Tesadüf olmasa gerek.
Bu durumun kısa vadede bizi ilgilendiren kısmı KSH’nin Ortadoğu’da başta Suriye ve Türkiye olmak üzre Irakta ve İranda geliştirdiği teklifin uluslararası kapsayıcılığı ve anlamı.
Eğer Rojava’yı görmemiş olsam, ben de daha temkinli yaklaşıyor olabilirdim.
Ancak Rojava’yı gördükten sonra bu teklife kuşkulu yaklaşmayı bırakın, dört elle sarılmak gerektiğine inanıyorum.
Ancak bu noktada benim gibi düşünenlerin önünde sanırım iki önemli soru(n) var.
Birincisi, Türkiye’de HDP’nin temsil ettiği bu blokun tarihi anlamını önemini, bizim dışımızdakilere nasıl anlatacağız?
Yani, Ortadoğu’da, dolayısıyla Türkiye’de gelişen mezhep ve etnik nefretlerden beslenen savaşın karşısında; seküler (bunun altını on kez çiziyorum) demokratik, eşitlikçi, öz yönetimci, ekolojist ve kadını merkeze alan (bunun da altını on kez çiziyorum) tek önerinin KSH’nin önerisi olduğu, gerçeğini nasıl anlatacağız?

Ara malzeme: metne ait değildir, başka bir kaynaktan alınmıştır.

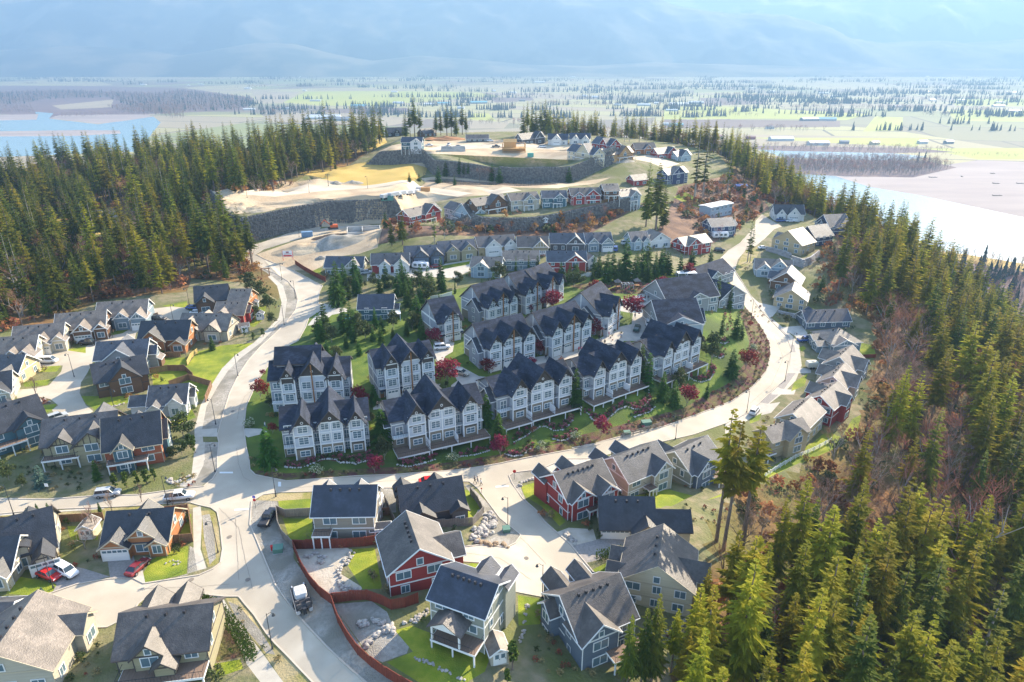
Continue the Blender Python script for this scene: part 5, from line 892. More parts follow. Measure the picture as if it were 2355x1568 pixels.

İzmirli laisist genç kadınların yaşam biçimini ancak demokratik federalizmin koruyabileceğini nasıl anlatacağız?
Ya da HDP’ye verilen oyların Ortadoğu’nun geleceğinde bir rol sahibi olduğu gerçeğini nasıl anlatacağız?
İkincisi, KSH’ye yönelen topyekün askeri saldırının Kürt halkında yarattığı politik ritim ve tempoyla biz Batılı HDP lilerin ritmi ve temposu arasındaki uyumsuzluğu nasıl senkron hale getireceğiz?
Farkındaysanız başlıktaki önermeye geldik.
KSH, Türkiye, Suriye, Irak ve İran’da yoğun, sert, ölümcül saldırılara kitlesel direnişlerle yanıt veriyor.
Dün taş atan gençler, bu gün silahlanmış, Cizre gibi onlarca yerleşim birimine binlerce polis, asker, özel harekatçılardan oluşan güçleri sokmuyor.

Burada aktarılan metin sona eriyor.